3. I was thinking before I read your response that the image plane staying
flat might be a possibility too. Just for fun I think I'll make a test to
confirm it. Some further experiments convinced me that the camera is not
exactly perspective.
My camera looks like this:
#declare HFOV = 5.00;
#declare VFOV = HFOV * 3 / 4;
#declare lens_dist = function(x, y, z, a, b) {
(HFOV / VFOV) * (x + a * x * sqrt(x*x + y*y) + b * x^3 * sqrt(x*x + y*y) )
^ 2 + (y + a * y * sqrt(x*x + y*y) + b * y^3 * sqrt(x*x + y*y) ) ^ 2
}
#declare a_factor = 0.0;
#declare b_factor = 0.0;
#declare cameraheight = 10.000;
camera {
orthographic
location <0, 0, 0>
right <HFOV, 0, 0>
up <0, VFOV, 0>
sky <0, 1, 0>
direction <0, 0, cameraheight>
look_at <0, 0, 1>
translate <0, 0, -cameraheight>
normal{function {lens_dist(x, y, z, a_factor, b_factor)} }
}
With the normal commented out, changing the camera height does not change
the magnification, whether the direction vector is based on cameraheight or
a constant (<0, 0, 1>).

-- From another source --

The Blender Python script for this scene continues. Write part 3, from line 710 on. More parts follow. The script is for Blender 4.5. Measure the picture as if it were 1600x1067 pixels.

With orthographic also commented out, the
magnification doesn't change if the direction vector is based on
cameraheight, but it does if the direction vector is a constant. But with
the normal and orthographic on, the increasing camera height actually
increases magnification when the direction vector is based on cameraheight,
but decreases it when the direction vector is the constant. Strange.
I think the normal does some kind of approximate calculation. Try rendering
the code below and you'll see that the rendered image is not symmetrical,
even though everything in the code is symmetrical.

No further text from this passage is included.